Becker also referenced recent comments from the council dais and in Mayor Kirk Watson's newsletter that framed previous actions related to notification in a more negative light. He also noted council is specifically charting a new course regarding public engagement ahead of notable land use votes coming later this year.

Overall, Becker said those facts point to the city's practice of stepping on residents' rights that should be stopped.

“The city has violated the permanent injunction, violated the appellate court holding—blatantly in this case,” he said. “This is not just a procedural technicality. [Bolton v. Sparks] makes clear these provisions are for the protection of the property owner, to safeguard liberty and to treat our citizens in a way where they have the rights that the state Legislature in the local government code has said that they’re entitled to.”

According to the city

Austin's response to the residents' move to cancel out the new development rules covers several rebuttals to their claims.

During her opening presentation Sept. 26, Assistant City Attorney Hannah Vahl said city leaders believe the 2022 judgment the residents are basing their argument on is not a solid foundation for new action. She said the benchmark doesn't apply to any situations outside of the past code rewrite, the sole subject of that case, and that the judgment also didn't clearly define which zoning issues the state requirements apply to.

For example, Vahl pointed to two adjacent sections of Texas Local Government Code that use various zoning-related terms, some of which don't carry notice mandates, and none of which were clearly specified in the appellate court's decision last year.

“There’s already a tension built into this permanent injunction,” she said.

Vahl also said according to Austin leaders’ view of those state rules, three of the four ordinances didn't affect existing base zoning or change the development allowances on individual properties, therefore avoiding any need to notify residents.

City leaders agreed the fourth and final ordinance—compatibility on corridors—was a base zoning change but that proper notice was offered at the time. Austin sent out mailers to 167,281 individual properties in addition to nearly 540 neighborhood groups; Vahl said the city generally “overnotices.” When a technical correction to the ordinance was needed months later, the city once again sent notice about the move.

“The city goes above and beyond ... when it believes individual notice is appropriate," Vahl said.

Another point raised by city lawyers was the challenge to Affordability Unlocked.

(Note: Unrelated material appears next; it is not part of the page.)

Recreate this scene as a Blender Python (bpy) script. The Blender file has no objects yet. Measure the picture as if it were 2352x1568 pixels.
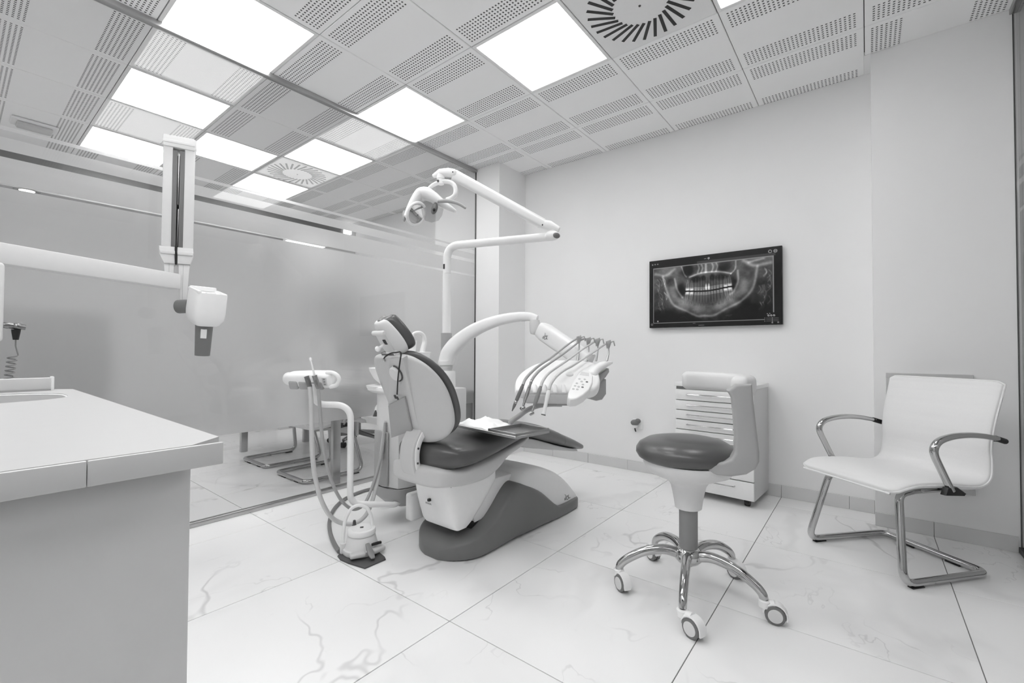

While the other three ordinances were approved in the aftermath of the initial legal action over the code rewrite, Affordability Unlocked had already been on the books for months before the first lawsuit was filed and shouldn't be affected by any future rulings, they said.

They also pointed to Texas rules that prevent legal action against land use policy beyond three years after the changes take effect; the plaintiffs' latest request was filed nearly four years after council's Affordability Unlocked vote.

Finally, Vahl noted the program is heavily used by affordable housing developers that would be harmed if the opposition prevails.

In addition to the housing already completed, dozens of projects home to more than 5,000 units are already in planning or under construction because of Affordability Unlocked, according to the city. Vahl said rolling the policy back would damage builders around town that relied on the program to plan their developments.

What's next

After about an hour and a half of presentations and questioning Sept. 26, Mangrum said she'll take time to study both sides’ arguments before deciding on the issue.

Mangrum's upcoming decision could halt the resident-led drive to overturn the development bonus programs or potentially wipe out the policies themselves. Either way, that outcome may also be appealed.